JR各社への就職では文系と理系のどちらが有利になるのか。大卒向けの新卒採用の職種である総合職、現業職(プロフェッショナル職)それぞれの学部学科に関する事情を調べてみた。
結論を言うと、採用までの難易度や倍率を考慮すると圧倒的に理系出身者の方が簡単である。相対的に文系の就職は難しい。
これは総合職でも現業職でも同じ傾向にある。技術系の職種の方がどうしても応募者数が少ないため入りやすいという性質がある。
総合職の文系・理系それぞれの優劣
JR各社 | 総合職(事務系) | 総合職(技術系) |
JR北海道 | 難 | ふつう |
JR東日本 | 最難関 | 難 |
JR東海 | 最難関 | 最難関 |
JR西日本 | 最難関 | 難 |
JR四国 | 難 | ふつう |
JR九州 | 最難関 | やや難 |
JR貨物 | 難 | ふつう |
JR各社の総合職はどこの会社でも入社は非常に難しいレベルに達する。倍率は本州JR3社は特に100倍以上には軽く達する。インフラ会社や鉄道会社を志望する学生なら誰でもまずはエントリーする。
総合職は特に本社勤務のエリートコースとみなされることもあって、現業職よりも難易度が上がる。
事務系と技術系の2つのコースに分かれるものの、まだ難易度が低いのは技術系になる。したがって、JR各社の総合職の就職でも理系の方が有利に働きやすい状態にある。
JRグループ以外の鉄道会社(私鉄)においても、総合職に関しては同じような傾向が見られる。
応募者数が割合的に少ない技術系のコースの方が難易度が下がる。その分内定を獲得するのは簡単にはなる。
JRグループでは同じでも
JRグループという点では同じ括りであっても、実際の入社までのレベルは各社で全く違う。
参照:鉄道会社の就職難易度の一覧! 偏差値の順位をランキング化
JR東日本、東海、西日本の3社はやはり内定獲得が特に厳しい。
文系をターゲットする事務系コースではほとんどの学生が必ず不採用となって落とされる。
理系をターゲットとする技術系でさえもほとんどの応募者は不採用になってしまう。
一方のJR北海道、九州、四国の島3社の場合は理系なら比較的枠に余裕が生まれやすい。倍率が数倍には最低でも達するものの、本州3社のように激戦ほどにはなりにくい。
文系の場合だとそう簡単ではなくなる。日本の大学生全体の文理構成比を見ても圧倒的に文系がメジャーである。

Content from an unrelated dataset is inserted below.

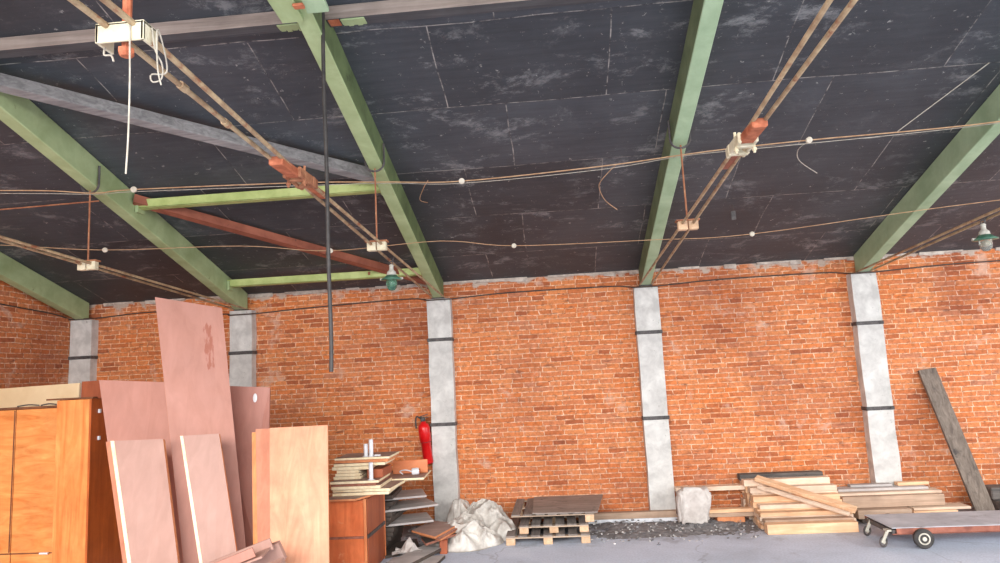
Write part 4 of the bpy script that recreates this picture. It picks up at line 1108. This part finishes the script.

買い手市場になりやすい構造がここですでにできている。
現業職(プロフェッショナル職)の文系・理系それぞれの優劣
JR各社 | 運転士・車掌・駅員 | 保線・電気・制御・建設(技術系) |
JR北海道 | ふつう | ふつう |
JR東日本 | やや難 | ふつう |
JR東海 | 難 | やや難 |
JR西日本 | やや難 | ふつう |
JR四国 | ふつう | ふつう |
JR九州 | ふつう | やや難 |
JR貨物 | ー | ふつう |
現業職はJR各社では「プロフェッショナル職」と呼んでいるところが多い。こちらは運輸系と技術系の2コースに分かれるところがほとんど。
総合職はJR各社を受ける人は多くが応募するコースだが、現業職は特定の人しかそもそもエントリーしない。
主に鉄道に興味関心があったり、JRという安定した企業に魅力を感じた人が多く応募する。文系・理系の比較だと、同じく理系の方が文系よりも有利に進みやすい。
ただし、現業職はそもそも技術系でも文系出身者を採用する事例が少なくない。
技術系とはいえ、大学で学ぶほどの技術的な知識が求められない。あくまでも入社後にいろいろ学ぶことになる。
新卒採用の時点では文系・理系の差は総合職ほど重視はされない。